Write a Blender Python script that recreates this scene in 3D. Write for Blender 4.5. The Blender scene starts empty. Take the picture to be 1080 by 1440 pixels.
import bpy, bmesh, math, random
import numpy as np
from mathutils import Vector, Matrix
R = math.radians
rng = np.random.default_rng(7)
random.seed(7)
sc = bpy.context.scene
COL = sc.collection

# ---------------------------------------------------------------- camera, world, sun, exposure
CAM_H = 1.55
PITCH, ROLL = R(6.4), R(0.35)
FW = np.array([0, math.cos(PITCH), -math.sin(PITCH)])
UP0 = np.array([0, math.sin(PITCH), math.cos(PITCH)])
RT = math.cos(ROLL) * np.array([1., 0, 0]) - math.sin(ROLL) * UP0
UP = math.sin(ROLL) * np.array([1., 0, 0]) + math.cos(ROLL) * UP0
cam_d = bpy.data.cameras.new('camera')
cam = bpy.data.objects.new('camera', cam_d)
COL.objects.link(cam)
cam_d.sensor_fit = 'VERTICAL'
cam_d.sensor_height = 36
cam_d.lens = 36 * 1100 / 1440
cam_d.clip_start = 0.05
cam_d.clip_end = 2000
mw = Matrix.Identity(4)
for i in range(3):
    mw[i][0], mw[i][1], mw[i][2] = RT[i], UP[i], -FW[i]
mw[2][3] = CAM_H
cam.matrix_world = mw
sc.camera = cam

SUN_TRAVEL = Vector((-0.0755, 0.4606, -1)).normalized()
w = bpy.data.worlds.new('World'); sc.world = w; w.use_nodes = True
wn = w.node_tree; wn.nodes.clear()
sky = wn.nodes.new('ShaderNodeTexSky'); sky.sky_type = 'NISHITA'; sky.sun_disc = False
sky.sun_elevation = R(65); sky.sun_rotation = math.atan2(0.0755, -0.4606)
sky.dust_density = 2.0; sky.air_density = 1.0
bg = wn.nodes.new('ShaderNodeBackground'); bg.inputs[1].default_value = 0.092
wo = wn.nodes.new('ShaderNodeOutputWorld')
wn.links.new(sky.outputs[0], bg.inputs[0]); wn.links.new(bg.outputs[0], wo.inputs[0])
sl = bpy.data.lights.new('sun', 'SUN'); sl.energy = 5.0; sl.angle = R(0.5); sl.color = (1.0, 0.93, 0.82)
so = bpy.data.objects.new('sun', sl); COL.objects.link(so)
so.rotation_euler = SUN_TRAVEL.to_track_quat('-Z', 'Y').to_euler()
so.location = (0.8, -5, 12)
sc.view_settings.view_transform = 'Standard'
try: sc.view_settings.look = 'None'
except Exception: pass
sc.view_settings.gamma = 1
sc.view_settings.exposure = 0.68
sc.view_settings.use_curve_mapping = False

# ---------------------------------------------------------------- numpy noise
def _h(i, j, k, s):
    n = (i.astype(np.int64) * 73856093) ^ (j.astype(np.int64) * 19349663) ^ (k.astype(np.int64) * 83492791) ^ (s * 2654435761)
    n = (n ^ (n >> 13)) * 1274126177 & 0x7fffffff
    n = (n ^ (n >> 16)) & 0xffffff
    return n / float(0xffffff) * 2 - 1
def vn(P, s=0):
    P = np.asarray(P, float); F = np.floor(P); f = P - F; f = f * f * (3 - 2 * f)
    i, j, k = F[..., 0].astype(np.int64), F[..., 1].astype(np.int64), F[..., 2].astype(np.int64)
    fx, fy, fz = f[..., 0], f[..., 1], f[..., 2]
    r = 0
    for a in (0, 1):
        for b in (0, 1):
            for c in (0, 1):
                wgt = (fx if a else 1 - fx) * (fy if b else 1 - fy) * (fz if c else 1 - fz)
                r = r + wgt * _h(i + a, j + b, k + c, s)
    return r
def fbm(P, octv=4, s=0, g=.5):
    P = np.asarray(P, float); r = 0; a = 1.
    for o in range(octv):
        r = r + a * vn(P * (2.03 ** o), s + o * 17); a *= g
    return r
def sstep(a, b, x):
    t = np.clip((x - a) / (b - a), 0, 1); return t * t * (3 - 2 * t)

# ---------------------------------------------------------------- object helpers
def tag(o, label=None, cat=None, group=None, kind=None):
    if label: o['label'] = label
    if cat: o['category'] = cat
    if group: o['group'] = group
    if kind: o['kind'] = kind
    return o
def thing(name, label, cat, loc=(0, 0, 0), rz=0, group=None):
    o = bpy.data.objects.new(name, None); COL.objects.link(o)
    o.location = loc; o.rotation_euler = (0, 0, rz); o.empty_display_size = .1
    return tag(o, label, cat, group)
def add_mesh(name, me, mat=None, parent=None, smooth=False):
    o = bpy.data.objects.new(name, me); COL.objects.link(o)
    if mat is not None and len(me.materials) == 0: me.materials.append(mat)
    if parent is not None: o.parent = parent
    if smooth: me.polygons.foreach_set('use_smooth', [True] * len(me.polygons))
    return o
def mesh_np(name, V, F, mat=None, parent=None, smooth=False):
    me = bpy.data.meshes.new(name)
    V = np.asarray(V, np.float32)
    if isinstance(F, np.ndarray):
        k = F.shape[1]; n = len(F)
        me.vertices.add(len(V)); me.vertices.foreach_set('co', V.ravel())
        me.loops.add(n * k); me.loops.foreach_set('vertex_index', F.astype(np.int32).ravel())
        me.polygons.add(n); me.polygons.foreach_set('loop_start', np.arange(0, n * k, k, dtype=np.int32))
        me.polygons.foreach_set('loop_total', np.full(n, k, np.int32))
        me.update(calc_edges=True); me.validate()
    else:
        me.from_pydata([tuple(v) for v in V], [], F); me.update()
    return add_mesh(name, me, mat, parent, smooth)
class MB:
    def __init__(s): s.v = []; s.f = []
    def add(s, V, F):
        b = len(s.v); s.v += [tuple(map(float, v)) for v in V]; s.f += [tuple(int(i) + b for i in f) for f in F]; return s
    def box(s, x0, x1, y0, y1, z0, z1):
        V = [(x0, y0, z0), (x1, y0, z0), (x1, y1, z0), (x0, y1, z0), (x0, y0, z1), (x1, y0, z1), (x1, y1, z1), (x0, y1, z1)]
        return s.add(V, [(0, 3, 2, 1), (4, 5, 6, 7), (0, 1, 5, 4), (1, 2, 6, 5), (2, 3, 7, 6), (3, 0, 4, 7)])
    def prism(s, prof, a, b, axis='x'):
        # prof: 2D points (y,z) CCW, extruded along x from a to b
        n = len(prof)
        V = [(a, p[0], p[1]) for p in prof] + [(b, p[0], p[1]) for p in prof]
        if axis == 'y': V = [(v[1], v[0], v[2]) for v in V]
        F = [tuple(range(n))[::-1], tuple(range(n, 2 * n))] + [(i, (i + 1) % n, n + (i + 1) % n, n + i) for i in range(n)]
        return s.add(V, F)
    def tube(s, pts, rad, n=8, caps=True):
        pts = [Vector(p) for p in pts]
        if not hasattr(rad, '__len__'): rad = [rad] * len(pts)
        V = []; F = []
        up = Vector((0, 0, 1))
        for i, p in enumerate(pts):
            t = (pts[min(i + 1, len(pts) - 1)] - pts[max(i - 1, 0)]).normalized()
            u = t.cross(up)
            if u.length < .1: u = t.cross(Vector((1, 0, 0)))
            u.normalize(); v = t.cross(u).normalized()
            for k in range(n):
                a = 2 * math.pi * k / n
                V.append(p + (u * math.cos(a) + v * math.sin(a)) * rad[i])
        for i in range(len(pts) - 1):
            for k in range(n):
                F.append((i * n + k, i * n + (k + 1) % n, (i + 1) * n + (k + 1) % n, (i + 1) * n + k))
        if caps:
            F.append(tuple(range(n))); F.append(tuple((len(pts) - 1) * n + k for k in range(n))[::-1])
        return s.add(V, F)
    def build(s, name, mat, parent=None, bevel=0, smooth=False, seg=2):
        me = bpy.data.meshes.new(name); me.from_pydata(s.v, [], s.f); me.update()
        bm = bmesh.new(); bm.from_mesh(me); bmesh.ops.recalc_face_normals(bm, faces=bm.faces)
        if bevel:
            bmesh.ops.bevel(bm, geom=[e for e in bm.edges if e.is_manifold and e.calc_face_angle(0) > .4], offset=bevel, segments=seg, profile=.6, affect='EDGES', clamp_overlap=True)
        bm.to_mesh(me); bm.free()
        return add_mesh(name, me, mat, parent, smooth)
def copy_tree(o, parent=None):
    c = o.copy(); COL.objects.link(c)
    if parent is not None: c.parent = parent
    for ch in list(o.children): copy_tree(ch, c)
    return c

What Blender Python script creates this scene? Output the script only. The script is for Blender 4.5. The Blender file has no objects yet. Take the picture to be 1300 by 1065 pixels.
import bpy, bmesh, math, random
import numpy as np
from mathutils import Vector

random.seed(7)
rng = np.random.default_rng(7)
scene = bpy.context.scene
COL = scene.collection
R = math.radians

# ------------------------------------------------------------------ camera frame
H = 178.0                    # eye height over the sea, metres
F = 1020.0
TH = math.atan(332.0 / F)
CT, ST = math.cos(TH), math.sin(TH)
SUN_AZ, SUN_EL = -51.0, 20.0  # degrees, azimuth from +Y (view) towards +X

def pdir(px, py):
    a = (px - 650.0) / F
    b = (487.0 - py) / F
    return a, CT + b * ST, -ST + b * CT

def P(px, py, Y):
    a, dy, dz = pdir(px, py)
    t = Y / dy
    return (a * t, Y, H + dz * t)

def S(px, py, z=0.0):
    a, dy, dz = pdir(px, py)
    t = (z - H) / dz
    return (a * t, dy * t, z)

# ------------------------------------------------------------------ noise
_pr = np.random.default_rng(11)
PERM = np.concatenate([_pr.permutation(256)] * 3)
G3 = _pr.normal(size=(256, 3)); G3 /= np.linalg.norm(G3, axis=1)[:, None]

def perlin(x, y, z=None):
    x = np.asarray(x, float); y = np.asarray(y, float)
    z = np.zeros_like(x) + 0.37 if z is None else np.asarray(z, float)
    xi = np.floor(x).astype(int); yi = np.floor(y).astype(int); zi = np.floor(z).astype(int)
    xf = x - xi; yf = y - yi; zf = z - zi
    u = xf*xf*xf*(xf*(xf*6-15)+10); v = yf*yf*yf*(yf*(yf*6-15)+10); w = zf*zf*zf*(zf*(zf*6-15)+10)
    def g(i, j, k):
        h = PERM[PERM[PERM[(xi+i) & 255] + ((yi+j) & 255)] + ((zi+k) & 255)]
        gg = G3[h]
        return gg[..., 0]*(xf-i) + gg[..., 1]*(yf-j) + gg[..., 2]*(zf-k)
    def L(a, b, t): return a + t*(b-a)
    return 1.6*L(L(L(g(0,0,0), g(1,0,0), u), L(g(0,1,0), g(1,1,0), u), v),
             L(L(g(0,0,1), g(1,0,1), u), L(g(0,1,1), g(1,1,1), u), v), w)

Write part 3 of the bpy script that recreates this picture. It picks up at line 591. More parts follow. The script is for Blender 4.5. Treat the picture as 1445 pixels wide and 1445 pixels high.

======

Exercise requirements →
From the entries, report each line that includes the word "Take".

Exercise output →
Write a Blender Python script that recreates this scene in 3D. Write for Blender 4.5. The Blender scene starts empty. Take the picture to be 1080 by 1440 pixels.
What Blender Python script creates this scene? Output the script only. The script is for Blender 4.5. The Blender file has no objects yet. Take the picture to be 1300 by 1065 pixels.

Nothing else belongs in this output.